Required task — Find the word "Python" in the listing; pull out each line holding it.

Dataset —
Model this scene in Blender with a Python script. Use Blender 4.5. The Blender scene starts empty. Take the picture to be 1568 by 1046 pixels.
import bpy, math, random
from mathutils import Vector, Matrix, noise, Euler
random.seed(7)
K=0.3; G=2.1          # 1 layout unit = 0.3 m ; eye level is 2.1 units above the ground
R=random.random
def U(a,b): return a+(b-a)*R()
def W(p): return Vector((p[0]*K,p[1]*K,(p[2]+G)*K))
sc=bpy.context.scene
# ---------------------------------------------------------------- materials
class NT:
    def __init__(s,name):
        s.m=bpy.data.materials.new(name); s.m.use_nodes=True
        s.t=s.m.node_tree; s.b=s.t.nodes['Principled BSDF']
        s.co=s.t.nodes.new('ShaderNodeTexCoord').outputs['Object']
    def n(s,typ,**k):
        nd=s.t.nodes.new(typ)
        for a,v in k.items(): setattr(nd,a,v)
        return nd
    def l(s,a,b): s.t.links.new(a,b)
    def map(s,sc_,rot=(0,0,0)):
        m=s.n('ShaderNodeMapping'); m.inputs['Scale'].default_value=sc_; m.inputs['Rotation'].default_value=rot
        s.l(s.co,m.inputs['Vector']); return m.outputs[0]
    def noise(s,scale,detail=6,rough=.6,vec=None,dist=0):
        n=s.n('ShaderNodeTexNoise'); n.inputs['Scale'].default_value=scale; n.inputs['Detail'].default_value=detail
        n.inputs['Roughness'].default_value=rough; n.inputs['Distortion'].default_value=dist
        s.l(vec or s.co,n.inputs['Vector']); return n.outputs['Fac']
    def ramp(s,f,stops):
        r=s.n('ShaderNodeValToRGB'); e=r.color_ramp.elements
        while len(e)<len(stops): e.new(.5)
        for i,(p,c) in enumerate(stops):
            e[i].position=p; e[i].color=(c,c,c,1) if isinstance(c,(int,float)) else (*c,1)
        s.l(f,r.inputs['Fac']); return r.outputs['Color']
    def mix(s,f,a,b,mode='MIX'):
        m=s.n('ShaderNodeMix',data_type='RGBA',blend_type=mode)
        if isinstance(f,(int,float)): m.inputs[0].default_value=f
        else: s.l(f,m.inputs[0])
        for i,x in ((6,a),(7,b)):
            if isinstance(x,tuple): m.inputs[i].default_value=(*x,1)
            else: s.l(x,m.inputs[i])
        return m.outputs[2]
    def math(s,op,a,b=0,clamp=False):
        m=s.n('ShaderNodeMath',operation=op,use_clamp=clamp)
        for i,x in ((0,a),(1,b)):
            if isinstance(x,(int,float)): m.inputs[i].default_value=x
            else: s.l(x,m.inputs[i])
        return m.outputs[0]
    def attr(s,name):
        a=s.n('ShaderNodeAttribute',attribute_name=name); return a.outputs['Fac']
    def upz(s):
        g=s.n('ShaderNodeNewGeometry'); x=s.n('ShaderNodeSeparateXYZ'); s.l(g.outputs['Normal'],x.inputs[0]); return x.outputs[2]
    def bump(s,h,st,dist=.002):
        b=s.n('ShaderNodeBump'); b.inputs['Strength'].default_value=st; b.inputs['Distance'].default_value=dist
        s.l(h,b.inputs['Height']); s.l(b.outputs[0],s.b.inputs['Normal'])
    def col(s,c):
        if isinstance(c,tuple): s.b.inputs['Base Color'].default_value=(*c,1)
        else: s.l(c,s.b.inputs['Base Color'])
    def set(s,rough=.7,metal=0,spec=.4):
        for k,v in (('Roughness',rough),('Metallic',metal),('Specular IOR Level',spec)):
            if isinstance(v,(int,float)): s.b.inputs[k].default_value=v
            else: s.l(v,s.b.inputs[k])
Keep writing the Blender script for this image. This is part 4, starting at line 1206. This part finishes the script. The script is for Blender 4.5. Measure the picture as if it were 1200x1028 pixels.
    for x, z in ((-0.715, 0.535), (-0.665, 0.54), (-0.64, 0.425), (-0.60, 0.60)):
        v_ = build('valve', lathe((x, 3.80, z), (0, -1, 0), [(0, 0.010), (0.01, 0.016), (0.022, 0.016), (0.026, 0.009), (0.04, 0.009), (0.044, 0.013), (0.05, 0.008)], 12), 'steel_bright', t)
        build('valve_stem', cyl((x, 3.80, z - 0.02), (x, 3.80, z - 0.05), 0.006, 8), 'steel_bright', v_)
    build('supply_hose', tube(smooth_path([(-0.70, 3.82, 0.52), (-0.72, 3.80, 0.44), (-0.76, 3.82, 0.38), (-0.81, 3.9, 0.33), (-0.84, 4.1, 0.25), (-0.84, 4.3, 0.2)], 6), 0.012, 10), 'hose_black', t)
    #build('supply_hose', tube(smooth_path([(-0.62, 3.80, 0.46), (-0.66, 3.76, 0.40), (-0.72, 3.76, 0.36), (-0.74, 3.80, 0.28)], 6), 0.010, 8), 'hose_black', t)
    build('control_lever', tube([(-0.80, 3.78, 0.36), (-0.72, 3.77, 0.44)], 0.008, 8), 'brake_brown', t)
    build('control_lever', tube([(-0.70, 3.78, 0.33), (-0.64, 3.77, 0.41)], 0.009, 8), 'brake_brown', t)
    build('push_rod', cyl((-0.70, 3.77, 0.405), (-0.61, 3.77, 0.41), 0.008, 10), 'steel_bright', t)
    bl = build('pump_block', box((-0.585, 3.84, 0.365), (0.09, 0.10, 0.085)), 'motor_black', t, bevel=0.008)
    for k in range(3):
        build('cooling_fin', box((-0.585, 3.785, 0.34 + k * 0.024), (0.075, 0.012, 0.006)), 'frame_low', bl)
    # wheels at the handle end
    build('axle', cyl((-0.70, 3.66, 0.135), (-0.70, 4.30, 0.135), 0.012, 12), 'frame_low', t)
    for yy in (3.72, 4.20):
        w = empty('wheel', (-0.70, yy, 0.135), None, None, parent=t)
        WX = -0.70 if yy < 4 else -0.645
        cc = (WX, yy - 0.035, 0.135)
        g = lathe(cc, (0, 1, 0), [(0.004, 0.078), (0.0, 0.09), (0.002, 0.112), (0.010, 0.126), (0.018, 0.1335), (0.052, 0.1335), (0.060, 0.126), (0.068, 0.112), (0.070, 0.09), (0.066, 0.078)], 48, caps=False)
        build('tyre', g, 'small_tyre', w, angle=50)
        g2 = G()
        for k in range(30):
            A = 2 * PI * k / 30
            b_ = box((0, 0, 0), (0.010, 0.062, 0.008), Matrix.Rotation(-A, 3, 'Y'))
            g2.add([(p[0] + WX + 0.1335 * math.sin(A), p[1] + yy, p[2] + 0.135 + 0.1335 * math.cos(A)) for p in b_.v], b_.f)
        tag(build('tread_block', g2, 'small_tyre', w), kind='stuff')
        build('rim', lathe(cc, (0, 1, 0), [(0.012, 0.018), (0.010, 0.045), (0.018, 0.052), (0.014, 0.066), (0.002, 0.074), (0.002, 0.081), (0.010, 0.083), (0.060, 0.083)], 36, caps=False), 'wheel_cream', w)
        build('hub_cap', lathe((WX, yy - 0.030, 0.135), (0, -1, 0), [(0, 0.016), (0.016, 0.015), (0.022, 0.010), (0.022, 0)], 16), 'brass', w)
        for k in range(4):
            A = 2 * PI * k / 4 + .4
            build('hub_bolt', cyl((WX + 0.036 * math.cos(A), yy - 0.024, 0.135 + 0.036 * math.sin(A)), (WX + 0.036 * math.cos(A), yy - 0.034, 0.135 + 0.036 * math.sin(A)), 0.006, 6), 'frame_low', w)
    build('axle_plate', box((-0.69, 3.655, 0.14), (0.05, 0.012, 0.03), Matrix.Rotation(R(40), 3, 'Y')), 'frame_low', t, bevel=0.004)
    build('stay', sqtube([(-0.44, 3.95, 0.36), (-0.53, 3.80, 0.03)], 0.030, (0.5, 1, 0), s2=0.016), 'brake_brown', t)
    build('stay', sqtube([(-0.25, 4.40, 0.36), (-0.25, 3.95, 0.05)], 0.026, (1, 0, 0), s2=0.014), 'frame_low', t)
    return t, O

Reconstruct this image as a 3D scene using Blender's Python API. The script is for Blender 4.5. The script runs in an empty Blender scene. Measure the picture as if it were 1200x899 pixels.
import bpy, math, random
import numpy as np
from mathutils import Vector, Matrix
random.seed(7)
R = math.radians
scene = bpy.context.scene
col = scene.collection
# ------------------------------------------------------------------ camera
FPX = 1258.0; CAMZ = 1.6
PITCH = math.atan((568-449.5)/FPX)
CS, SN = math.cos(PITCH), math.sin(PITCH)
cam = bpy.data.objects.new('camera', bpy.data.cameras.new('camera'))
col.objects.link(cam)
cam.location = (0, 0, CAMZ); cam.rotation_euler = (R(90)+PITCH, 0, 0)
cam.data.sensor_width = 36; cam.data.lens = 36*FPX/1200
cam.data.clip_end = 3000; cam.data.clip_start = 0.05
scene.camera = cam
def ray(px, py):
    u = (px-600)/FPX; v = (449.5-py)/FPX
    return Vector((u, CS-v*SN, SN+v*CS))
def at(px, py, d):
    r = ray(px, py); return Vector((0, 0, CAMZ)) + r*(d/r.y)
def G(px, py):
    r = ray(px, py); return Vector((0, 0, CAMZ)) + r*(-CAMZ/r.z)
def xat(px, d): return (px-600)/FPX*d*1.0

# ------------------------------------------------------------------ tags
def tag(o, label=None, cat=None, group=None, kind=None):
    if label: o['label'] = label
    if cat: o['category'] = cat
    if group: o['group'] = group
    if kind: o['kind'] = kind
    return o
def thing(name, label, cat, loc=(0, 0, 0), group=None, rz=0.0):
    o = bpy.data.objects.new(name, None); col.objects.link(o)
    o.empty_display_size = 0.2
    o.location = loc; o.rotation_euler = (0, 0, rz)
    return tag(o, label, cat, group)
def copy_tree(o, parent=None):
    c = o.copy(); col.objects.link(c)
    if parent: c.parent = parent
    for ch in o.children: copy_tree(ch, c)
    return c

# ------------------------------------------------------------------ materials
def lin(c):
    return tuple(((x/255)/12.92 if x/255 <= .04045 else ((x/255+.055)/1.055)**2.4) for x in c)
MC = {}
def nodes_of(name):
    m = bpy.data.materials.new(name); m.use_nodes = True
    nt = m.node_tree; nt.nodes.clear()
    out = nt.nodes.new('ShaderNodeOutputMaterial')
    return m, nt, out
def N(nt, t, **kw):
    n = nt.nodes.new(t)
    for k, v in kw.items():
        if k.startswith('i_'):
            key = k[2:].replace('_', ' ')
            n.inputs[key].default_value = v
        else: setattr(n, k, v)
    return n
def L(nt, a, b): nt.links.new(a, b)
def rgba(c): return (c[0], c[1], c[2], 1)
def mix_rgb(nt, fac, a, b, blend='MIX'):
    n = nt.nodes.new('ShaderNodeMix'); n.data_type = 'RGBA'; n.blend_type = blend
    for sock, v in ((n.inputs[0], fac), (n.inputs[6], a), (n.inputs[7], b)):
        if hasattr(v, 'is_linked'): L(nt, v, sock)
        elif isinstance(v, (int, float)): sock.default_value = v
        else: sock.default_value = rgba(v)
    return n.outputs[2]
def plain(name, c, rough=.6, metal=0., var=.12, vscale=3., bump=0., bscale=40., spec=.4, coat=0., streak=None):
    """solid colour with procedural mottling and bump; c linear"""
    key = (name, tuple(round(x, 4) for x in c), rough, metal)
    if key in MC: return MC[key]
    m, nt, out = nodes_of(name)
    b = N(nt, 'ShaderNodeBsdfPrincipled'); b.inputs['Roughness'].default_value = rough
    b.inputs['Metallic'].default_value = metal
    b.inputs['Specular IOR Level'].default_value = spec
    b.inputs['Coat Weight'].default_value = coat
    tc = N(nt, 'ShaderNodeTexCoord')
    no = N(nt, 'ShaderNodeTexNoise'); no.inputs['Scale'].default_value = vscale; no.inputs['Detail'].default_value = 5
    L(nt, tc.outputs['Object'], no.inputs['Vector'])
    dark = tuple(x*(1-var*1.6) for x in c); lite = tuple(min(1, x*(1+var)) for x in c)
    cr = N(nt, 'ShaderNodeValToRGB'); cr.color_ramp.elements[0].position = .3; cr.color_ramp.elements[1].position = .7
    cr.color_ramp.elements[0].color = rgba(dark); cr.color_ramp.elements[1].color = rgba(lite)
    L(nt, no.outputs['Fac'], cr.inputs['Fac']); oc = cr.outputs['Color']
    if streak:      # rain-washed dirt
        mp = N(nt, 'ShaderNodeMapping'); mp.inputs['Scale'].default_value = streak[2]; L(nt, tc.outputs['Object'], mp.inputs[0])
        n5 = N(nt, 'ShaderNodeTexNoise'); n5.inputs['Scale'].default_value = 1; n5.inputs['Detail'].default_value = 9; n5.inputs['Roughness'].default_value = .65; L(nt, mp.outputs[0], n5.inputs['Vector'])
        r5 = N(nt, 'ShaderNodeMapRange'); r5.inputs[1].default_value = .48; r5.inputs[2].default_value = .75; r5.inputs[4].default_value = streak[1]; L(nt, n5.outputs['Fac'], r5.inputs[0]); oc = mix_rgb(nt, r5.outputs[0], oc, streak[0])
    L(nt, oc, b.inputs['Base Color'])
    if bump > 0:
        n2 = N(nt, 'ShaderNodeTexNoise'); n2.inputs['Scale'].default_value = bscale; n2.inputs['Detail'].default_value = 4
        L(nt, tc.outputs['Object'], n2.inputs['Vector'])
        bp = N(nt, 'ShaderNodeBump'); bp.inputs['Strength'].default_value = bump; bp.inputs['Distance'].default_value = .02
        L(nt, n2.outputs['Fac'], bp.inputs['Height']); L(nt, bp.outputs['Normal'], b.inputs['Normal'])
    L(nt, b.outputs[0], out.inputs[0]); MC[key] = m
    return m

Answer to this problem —
Model this scene in Blender with a Python script. Use Blender 4.5. The Blender scene starts empty. Take the picture to be 1568 by 1046 pixels.
Reconstruct this image as a 3D scene using Blender's Python API. The script is for Blender 4.5. The script runs in an empty Blender scene. Measure the picture as if it were 1200x899 pixels.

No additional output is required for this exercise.